Early the following day we sent our interpreter to salute the king . . . The interpreter was conducted to Dungari, the king’s prime-minister, who received, and conveyed the message to his master./
102. Shortly after [this] we received a return salutation from his majesty, together with a large vessel of well-prepared native food, sufficient to feed both ourselves, and attendants for the day, also a similar present from Dungari. These presents were continued for the whole time we remained in the town . . .

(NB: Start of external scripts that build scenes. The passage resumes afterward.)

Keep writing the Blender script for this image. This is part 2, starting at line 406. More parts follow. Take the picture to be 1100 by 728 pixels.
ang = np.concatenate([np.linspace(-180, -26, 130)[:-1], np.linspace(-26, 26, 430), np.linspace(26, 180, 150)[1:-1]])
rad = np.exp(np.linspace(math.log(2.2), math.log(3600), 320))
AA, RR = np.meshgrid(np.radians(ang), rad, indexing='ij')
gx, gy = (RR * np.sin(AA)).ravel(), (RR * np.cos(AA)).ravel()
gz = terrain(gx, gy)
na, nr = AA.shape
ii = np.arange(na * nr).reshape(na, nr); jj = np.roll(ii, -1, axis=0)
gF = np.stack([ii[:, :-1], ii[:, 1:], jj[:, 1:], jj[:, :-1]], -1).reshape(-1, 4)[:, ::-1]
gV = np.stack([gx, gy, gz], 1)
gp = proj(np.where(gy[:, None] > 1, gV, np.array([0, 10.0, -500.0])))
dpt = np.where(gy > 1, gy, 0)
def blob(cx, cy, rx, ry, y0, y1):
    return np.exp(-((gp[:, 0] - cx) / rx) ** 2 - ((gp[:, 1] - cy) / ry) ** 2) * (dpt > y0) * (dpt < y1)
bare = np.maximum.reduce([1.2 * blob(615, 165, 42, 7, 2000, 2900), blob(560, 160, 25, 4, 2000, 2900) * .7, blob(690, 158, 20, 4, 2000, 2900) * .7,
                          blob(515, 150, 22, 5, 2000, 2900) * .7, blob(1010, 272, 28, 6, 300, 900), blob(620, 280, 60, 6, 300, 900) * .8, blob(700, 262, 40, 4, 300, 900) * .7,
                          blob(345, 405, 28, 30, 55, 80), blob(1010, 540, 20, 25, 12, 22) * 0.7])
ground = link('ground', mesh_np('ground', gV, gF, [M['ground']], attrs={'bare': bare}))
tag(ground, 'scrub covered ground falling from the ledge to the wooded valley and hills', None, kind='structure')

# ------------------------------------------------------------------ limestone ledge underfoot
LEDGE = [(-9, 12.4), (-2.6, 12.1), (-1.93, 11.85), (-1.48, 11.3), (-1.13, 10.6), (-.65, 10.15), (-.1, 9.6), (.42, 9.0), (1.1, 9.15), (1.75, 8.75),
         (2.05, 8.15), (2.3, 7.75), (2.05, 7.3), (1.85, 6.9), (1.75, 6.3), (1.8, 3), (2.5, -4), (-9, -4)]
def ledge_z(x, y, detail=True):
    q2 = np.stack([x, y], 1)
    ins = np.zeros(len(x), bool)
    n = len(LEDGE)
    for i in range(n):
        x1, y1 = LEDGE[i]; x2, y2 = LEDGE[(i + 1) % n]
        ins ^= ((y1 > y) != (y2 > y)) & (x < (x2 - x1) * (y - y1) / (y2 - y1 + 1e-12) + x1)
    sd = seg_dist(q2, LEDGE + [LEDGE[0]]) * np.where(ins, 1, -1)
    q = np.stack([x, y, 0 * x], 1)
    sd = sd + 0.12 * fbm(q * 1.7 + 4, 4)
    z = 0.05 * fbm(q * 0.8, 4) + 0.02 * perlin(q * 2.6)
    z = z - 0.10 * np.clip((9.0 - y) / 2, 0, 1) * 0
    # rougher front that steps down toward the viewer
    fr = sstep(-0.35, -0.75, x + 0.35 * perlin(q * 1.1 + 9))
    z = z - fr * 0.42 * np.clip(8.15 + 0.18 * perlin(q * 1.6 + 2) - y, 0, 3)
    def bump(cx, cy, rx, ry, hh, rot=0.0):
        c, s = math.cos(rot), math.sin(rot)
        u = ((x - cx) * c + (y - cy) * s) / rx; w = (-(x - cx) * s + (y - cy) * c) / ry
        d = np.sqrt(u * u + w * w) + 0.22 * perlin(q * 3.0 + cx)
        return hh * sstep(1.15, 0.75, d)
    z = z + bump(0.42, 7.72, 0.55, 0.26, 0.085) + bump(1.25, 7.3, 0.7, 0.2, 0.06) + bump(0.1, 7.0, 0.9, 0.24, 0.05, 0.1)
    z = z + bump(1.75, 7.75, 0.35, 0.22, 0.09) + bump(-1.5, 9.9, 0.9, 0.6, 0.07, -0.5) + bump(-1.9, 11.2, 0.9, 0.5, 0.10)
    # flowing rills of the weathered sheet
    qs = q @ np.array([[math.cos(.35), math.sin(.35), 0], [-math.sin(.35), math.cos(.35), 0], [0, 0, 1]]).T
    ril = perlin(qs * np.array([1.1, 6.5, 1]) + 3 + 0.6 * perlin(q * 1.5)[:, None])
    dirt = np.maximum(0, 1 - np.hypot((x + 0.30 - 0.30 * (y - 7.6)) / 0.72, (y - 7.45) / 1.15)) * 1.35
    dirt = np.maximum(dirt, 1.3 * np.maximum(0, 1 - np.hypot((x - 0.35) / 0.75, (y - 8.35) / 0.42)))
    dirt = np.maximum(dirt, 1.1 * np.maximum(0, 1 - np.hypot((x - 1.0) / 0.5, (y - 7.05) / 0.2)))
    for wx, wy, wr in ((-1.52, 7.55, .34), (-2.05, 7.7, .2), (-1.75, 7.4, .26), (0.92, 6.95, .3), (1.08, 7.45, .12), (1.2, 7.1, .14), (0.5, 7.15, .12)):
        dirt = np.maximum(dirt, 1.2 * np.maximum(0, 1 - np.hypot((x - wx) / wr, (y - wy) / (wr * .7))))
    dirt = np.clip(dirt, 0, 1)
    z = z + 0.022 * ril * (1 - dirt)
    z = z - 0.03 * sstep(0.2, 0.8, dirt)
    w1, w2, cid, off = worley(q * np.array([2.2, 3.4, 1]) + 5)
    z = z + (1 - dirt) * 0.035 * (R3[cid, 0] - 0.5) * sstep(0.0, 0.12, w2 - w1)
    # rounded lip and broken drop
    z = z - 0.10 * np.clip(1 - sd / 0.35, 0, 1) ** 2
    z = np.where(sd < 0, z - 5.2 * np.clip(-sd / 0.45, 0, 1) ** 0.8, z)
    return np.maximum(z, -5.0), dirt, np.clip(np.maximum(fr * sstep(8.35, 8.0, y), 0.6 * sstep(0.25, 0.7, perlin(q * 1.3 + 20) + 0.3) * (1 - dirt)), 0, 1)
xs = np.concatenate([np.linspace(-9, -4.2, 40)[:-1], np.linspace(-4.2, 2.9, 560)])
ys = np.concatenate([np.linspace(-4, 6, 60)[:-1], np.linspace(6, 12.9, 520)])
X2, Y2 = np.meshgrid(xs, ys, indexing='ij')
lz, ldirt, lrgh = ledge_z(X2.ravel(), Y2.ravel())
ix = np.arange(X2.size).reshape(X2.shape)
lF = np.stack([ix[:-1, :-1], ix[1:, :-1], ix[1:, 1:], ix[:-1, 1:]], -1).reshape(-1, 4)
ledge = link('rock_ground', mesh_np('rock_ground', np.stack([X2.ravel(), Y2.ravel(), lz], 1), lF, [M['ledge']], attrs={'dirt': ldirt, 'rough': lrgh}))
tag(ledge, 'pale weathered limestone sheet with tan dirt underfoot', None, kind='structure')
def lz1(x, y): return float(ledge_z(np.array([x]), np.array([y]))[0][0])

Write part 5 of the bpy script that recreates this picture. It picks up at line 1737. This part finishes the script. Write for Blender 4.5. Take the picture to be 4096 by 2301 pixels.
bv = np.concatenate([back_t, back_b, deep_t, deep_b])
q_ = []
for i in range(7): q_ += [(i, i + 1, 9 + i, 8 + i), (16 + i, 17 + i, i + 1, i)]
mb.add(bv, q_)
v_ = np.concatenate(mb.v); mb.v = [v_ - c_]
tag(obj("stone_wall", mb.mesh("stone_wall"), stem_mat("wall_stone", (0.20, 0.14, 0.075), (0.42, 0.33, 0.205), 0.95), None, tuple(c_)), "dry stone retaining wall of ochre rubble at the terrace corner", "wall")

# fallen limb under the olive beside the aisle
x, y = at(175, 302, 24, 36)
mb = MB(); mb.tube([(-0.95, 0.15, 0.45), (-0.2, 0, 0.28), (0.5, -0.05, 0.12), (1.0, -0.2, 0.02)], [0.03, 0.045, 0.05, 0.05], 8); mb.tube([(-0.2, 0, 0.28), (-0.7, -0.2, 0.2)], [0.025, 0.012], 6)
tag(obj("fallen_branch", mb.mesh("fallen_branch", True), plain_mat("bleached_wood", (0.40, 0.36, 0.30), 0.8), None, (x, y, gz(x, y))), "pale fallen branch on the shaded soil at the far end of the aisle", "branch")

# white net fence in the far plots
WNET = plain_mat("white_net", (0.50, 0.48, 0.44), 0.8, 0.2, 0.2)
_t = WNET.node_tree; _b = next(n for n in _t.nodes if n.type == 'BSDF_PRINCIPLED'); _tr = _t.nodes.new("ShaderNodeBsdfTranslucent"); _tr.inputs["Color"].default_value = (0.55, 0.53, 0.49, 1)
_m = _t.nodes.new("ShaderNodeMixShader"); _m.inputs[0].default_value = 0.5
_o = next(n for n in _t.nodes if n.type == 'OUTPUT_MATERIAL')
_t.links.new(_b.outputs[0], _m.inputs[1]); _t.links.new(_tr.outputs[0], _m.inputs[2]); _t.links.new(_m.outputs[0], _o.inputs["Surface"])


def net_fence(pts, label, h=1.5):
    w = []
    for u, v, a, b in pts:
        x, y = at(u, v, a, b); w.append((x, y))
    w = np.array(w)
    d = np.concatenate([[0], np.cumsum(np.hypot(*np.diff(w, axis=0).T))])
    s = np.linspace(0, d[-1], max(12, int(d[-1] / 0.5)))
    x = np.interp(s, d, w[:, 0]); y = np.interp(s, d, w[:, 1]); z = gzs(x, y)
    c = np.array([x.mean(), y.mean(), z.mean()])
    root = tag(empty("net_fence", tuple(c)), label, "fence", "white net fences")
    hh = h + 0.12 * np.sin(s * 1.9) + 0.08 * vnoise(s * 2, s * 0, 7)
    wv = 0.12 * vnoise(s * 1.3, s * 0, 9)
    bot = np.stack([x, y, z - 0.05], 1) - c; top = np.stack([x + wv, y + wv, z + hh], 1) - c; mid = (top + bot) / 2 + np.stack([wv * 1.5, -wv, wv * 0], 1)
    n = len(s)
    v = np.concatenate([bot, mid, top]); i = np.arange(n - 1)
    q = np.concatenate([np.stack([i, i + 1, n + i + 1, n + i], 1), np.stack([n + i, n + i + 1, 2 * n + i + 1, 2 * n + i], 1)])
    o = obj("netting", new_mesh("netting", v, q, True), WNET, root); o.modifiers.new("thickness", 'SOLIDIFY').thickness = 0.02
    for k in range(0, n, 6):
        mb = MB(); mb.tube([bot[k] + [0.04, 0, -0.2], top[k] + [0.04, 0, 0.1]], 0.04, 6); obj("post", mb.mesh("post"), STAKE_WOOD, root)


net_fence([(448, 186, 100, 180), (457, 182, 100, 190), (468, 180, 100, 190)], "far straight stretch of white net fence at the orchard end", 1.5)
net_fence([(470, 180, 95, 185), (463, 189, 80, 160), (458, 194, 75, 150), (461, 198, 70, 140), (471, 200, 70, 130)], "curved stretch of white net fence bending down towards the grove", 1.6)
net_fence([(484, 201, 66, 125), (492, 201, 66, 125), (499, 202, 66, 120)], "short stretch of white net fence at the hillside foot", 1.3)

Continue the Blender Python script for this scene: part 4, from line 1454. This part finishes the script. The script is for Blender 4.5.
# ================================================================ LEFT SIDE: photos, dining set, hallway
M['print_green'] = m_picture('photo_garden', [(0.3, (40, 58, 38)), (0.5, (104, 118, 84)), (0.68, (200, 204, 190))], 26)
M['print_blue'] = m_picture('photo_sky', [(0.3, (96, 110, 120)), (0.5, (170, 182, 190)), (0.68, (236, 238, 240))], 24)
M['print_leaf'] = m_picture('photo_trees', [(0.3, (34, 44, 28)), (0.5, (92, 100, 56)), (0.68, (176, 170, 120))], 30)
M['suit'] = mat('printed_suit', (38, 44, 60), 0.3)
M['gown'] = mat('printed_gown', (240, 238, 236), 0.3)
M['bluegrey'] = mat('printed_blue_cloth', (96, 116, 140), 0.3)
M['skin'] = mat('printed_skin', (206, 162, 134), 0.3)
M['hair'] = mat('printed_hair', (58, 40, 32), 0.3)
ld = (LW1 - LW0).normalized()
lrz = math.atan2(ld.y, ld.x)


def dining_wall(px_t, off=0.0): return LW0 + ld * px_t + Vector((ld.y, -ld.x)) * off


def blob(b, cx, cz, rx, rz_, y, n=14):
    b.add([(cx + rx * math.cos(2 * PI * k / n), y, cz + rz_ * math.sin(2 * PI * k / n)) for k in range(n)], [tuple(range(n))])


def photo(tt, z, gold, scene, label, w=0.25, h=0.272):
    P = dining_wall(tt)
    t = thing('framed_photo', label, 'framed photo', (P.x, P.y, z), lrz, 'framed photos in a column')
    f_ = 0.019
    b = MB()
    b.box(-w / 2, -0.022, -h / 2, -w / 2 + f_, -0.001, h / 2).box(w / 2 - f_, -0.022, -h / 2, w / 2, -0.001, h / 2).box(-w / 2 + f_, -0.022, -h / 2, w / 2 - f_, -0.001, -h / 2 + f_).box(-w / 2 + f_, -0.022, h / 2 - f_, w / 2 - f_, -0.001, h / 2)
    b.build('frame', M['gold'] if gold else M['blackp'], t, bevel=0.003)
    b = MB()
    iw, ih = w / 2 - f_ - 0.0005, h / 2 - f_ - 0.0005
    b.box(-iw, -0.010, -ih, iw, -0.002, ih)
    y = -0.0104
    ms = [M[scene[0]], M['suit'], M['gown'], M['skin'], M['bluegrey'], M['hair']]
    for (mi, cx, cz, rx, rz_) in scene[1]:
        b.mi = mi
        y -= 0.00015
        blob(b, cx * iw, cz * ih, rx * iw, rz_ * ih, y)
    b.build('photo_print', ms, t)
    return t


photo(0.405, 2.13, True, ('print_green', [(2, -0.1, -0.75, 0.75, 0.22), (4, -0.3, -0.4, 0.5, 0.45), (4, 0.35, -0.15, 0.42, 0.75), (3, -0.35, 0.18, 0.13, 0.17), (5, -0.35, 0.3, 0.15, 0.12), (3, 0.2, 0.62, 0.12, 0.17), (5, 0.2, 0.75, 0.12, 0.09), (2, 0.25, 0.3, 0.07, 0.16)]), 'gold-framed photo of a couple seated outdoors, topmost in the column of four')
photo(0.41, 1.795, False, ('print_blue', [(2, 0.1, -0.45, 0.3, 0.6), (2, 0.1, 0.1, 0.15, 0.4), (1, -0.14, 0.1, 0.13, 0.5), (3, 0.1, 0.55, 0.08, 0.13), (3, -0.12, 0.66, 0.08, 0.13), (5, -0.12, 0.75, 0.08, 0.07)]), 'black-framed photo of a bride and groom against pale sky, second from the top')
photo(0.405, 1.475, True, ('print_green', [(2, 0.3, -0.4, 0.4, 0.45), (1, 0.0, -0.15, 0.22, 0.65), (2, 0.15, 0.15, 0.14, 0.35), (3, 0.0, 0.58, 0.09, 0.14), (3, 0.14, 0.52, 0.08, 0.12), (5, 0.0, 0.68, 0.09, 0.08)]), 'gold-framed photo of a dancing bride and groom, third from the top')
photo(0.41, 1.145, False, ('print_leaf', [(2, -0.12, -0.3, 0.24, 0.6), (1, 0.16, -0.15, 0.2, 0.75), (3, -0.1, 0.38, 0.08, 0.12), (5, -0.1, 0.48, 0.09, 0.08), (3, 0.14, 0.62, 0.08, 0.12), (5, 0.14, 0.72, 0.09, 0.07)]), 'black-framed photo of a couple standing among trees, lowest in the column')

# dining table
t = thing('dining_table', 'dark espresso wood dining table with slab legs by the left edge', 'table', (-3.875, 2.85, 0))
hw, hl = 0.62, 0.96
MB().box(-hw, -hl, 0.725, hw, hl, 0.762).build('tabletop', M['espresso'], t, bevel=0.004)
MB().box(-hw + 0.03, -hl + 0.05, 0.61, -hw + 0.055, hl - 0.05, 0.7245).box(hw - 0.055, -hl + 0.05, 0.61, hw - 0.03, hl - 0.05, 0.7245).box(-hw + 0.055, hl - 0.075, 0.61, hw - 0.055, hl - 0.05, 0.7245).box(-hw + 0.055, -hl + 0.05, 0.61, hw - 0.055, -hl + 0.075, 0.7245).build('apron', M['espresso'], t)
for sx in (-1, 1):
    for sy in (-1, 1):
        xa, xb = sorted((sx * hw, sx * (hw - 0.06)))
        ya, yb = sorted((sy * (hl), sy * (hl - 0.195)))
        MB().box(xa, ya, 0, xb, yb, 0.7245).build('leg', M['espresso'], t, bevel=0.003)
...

Every day we were requested to prepare to visit the king, but were continually put off . . . till the fourth day, when we were led into his presence. This . . . occasioned us considerable inconvenience, for we were in the mean time virtually prisoners, not being permitted to go out of our uncomfortable quarters until we had first seen his majesty, and obtained his gracious consent to see the town; and even after this consent was obtained, we were only permitted to go out accompanied by Nasamo . . .
. . . .
104. We were placed about four yards in front of [the king], to the right of the company, except Dungari, who with our interpreter was on the right of us. Although the king understands Aku [Yoruba] well, and therefore could converse directly with our interpreter, yet the customs of his court require, that all that is said be communicated to him in Fulanee by Dungari, who as before remarked . . . is, except the king, the most important personage of Ilorin. He is by birth a Fulanee, but of the blackest type of Negroes . . .
. . . .
105. Accompanied by our soi-disantjailer, we made several excursions through the town . . ./
. . . .
106. To the Gambari market, allusion has already been made as the greatest depot for the sale of slaves, besides which, there were exposed for sale fine horses, donkeys, mules, horse-trappings, swords, leather work, silk clothing, tobes, antimony, salt, cola nuts, stationery, etc. etc. . . .
The day before we departed we received a special invitation to exhibit our curiosities—my watch, fowling-piece, etc. —to the king, which . . . induced the remark from Dungari: “Verily,/
107. if I had not a strong mind, I would embrace the customs and religion of such a people.”